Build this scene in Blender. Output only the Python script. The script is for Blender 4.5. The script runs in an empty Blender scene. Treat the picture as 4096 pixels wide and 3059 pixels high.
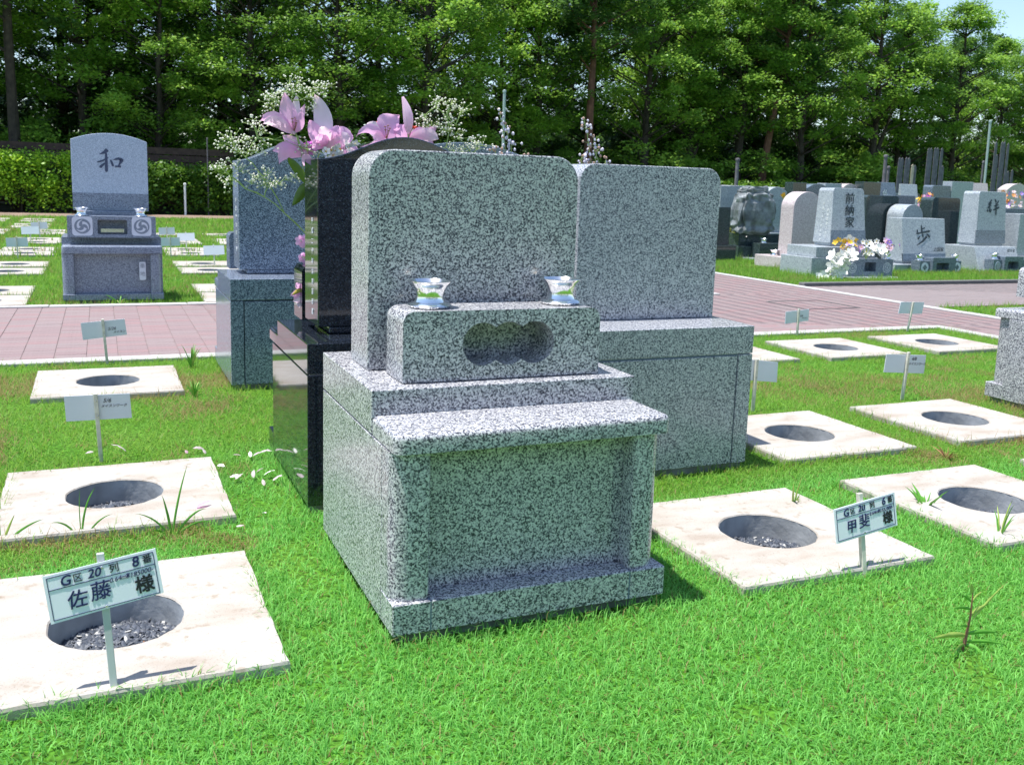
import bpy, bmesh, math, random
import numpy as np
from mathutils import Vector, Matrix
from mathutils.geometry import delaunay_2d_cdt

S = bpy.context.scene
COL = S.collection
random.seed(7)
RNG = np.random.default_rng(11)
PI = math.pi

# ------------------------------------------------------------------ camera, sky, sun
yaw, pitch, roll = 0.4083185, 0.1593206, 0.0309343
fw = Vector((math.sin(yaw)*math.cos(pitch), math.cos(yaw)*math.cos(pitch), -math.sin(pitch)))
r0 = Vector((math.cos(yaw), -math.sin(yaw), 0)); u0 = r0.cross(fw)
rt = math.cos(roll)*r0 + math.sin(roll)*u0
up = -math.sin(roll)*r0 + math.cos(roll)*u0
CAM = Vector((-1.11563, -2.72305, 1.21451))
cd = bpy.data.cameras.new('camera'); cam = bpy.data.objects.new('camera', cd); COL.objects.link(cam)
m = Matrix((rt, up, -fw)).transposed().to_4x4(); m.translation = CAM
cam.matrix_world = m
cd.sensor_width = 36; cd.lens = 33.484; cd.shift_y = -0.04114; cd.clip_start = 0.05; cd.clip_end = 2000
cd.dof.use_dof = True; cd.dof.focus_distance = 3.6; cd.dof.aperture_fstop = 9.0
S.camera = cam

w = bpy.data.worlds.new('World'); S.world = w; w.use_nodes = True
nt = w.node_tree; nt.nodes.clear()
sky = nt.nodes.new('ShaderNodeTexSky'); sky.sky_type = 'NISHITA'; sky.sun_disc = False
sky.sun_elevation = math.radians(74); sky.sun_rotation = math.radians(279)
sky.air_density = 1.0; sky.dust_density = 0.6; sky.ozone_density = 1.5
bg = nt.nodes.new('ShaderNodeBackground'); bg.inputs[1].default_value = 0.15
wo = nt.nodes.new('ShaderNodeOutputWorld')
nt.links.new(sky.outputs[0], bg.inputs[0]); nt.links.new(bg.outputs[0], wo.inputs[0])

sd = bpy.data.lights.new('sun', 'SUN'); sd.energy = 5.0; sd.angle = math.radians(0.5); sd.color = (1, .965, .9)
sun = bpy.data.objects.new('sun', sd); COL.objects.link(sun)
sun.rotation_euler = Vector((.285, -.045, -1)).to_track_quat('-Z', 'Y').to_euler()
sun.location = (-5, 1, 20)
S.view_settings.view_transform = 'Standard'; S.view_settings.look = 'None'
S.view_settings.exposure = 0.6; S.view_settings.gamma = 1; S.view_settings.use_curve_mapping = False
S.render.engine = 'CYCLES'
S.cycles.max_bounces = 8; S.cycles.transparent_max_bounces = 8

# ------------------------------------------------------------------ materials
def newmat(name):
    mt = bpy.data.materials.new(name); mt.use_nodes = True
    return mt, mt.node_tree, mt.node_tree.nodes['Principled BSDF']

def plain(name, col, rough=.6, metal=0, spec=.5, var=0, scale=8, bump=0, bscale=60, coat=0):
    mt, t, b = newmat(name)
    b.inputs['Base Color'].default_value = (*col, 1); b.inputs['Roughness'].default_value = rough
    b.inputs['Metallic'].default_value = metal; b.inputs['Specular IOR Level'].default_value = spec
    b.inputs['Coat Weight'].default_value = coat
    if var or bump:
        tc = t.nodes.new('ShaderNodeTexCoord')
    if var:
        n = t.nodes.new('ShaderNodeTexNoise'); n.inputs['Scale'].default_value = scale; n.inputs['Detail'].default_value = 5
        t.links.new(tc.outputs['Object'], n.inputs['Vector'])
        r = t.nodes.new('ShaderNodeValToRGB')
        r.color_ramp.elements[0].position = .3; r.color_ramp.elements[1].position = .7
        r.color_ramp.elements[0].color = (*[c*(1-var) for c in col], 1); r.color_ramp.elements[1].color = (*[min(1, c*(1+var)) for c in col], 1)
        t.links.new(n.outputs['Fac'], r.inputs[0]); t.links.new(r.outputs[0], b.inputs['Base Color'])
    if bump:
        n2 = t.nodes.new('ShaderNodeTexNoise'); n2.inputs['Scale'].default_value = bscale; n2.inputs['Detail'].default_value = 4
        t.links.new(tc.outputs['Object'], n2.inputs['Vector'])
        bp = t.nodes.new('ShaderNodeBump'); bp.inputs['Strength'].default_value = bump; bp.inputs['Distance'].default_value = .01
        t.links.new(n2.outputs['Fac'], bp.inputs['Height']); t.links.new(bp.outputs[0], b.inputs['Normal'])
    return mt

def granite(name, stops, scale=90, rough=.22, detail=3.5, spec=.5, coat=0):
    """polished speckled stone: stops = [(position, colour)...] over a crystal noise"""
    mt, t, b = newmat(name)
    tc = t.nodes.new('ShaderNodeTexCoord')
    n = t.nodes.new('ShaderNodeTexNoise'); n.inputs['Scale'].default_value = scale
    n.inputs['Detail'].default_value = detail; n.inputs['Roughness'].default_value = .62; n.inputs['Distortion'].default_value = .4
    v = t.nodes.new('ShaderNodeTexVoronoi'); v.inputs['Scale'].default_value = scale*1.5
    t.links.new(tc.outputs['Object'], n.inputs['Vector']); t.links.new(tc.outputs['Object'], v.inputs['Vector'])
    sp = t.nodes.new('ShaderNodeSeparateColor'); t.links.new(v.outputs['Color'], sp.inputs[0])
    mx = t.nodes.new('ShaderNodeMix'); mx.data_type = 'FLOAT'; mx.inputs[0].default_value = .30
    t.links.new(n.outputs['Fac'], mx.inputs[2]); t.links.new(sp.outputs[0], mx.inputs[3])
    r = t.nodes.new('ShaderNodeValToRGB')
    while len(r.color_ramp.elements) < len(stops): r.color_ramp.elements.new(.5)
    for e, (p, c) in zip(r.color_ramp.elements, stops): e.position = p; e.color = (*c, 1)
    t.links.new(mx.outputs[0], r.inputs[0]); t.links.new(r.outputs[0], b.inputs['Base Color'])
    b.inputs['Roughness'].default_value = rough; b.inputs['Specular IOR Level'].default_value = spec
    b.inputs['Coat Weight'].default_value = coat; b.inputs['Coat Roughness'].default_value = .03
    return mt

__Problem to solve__
Repeat the material above word for word, please, apart from its images.

__Solution below__
Build this scene in Blender. Output only the Python script. The script is for Blender 4.5. The script runs in an empty Blender scene. Treat the picture as 4096 pixels wide and 3059 pixels high.
import bpy, bmesh, math, random
import numpy as np
from mathutils import Vector, Matrix
from mathutils.geometry import delaunay_2d_cdt

S = bpy.context.scene
COL = S.collection
random.seed(7)
RNG = np.random.default_rng(11)
PI = math.pi

# ------------------------------------------------------------------ camera, sky, sun
yaw, pitch, roll = 0.4083185, 0.1593206, 0.0309343
fw = Vector((math.sin(yaw)*math.cos(pitch), math.cos(yaw)*math.cos(pitch), -math.sin(pitch)))
r0 = Vector((math.cos(yaw), -math.sin(yaw), 0)); u0 = r0.cross(fw)
rt = math.cos(roll)*r0 + math.sin(roll)*u0
up = -math.sin(roll)*r0 + math.cos(roll)*u0
CAM = Vector((-1.11563, -2.72305, 1.21451))
cd = bpy.data.cameras.new('camera'); cam = bpy.data.objects.new('camera', cd); COL.objects.link(cam)
m = Matrix((rt, up, -fw)).transposed().to_4x4(); m.translation = CAM
cam.matrix_world = m
cd.sensor_width = 36; cd.lens = 33.484; cd.shift_y = -0.04114; cd.clip_start = 0.05; cd.clip_end = 2000
cd.dof.use_dof = True; cd.dof.focus_distance = 3.6; cd.dof.aperture_fstop = 9.0
S.camera = cam

w = bpy.data.worlds.new('World'); S.world = w; w.use_nodes = True
nt = w.node_tree; nt.nodes.clear()
sky = nt.nodes.new('ShaderNodeTexSky'); sky.sky_type = 'NISHITA'; sky.sun_disc = False
sky.sun_elevation = math.radians(74); sky.sun_rotation = math.radians(279)
sky.air_density = 1.0; sky.dust_density = 0.6; sky.ozone_density = 1.5
bg = nt.nodes.new('ShaderNodeBackground'); bg.inputs[1].default_value = 0.15
wo = nt.nodes.new('ShaderNodeOutputWorld')
nt.links.new(sky.outputs[0], bg.inputs[0]); nt.links.new(bg.outputs[0], wo.inputs[0])

sd = bpy.data.lights.new('sun', 'SUN'); sd.energy = 5.0; sd.angle = math.radians(0.5); sd.color = (1, .965, .9)
sun = bpy.data.objects.new('sun', sd); COL.objects.link(sun)
sun.rotation_euler = Vector((.285, -.045, -1)).to_track_quat('-Z', 'Y').to_euler()
sun.location = (-5, 1, 20)
S.view_settings.view_transform = 'Standard'; S.view_settings.look = 'None'
S.view_settings.exposure = 0.6; S.view_settings.gamma = 1; S.view_settings.use_curve_mapping = False
S.render.engine = 'CYCLES'
S.cycles.max_bounces = 8; S.cycles.transparent_max_bounces = 8

# ------------------------------------------------------------------ materials
def newmat(name):
    mt = bpy.data.materials.new(name); mt.use_nodes = True
    return mt, mt.node_tree, mt.node_tree.nodes['Principled BSDF']

def plain(name, col, rough=.6, metal=0, spec=.5, var=0, scale=8, bump=0, bscale=60, coat=0):
    mt, t, b = newmat(name)
    b.inputs['Base Color'].default_value = (*col, 1); b.inputs['Roughness'].default_value = rough
    b.inputs['Metallic'].default_value = metal; b.inputs['Specular IOR Level'].default_value = spec
    b.inputs['Coat Weight'].default_value = coat
    if var or bump:
        tc = t.nodes.new('ShaderNodeTexCoord')
    if var:
        n = t.nodes.new('ShaderNodeTexNoise'); n.inputs['Scale'].default_value = scale; n.inputs['Detail'].default_value = 5
        t.links.new(tc.outputs['Object'], n.inputs['Vector'])
        r = t.nodes.new('ShaderNodeValToRGB')
        r.color_ramp.elements[0].position = .3; r.color_ramp.elements[1].position = .7
        r.color_ramp.elements[0].color = (*[c*(1-var) for c in col], 1); r.color_ramp.elements[1].color = (*[min(1, c*(1+var)) for c in col], 1)
        t.links.new(n.outputs['Fac'], r.inputs[0]); t.links.new(r.outputs[0], b.inputs['Base Color'])
    if bump:
        n2 = t.nodes.new('ShaderNodeTexNoise'); n2.inputs['Scale'].default_value = bscale; n2.inputs['Detail'].default_value = 4
        t.links.new(tc.outputs['Object'], n2.inputs['Vector'])
        bp = t.nodes.new('ShaderNodeBump'); bp.inputs['Strength'].default_value = bump; bp.inputs['Distance'].default_value = .01
        t.links.new(n2.outputs['Fac'], bp.inputs['Height']); t.links.new(bp.outputs[0], b.inputs['Normal'])
    return mt

def granite(name, stops, scale=90, rough=.22, detail=3.5, spec=.5, coat=0):
    """polished speckled stone: stops = [(position, colour)...] over a crystal noise"""
    mt, t, b = newmat(name)
    tc = t.nodes.new('ShaderNodeTexCoord')
    n = t.nodes.new('ShaderNodeTexNoise'); n.inputs['Scale'].default_value = scale
    n.inputs['Detail'].default_value = detail; n.inputs['Roughness'].default_value = .62; n.inputs['Distortion'].default_value = .4
    v = t.nodes.new('ShaderNodeTexVoronoi'); v.inputs['Scale'].default_value = scale*1.5
    t.links.new(tc.outputs['Object'], n.inputs['Vector']); t.links.new(tc.outputs['Object'], v.inputs['Vector'])
    sp = t.nodes.new('ShaderNodeSeparateColor'); t.links.new(v.outputs['Color'], sp.inputs[0])
    mx = t.nodes.new('ShaderNodeMix'); mx.data_type = 'FLOAT'; mx.inputs[0].default_value = .30
    t.links.new(n.outputs['Fac'], mx.inputs[2]); t.links.new(sp.outputs[0], mx.inputs[3])
    r = t.nodes.new('ShaderNodeValToRGB')
    while len(r.color_ramp.elements) < len(stops): r.color_ramp.elements.new(.5)
    for e, (p, c) in zip(r.color_ramp.elements, stops): e.position = p; e.color = (*c, 1)
    t.links.new(mx.outputs[0], r.inputs[0]); t.links.new(r.outputs[0], b.inputs['Base Color'])
    b.inputs['Roughness'].default_value = rough; b.inputs['Specular IOR Level'].default_value = spec
    b.inputs['Coat Weight'].default_value = coat; b.inputs['Coat Roughness'].default_value = .03
    return mt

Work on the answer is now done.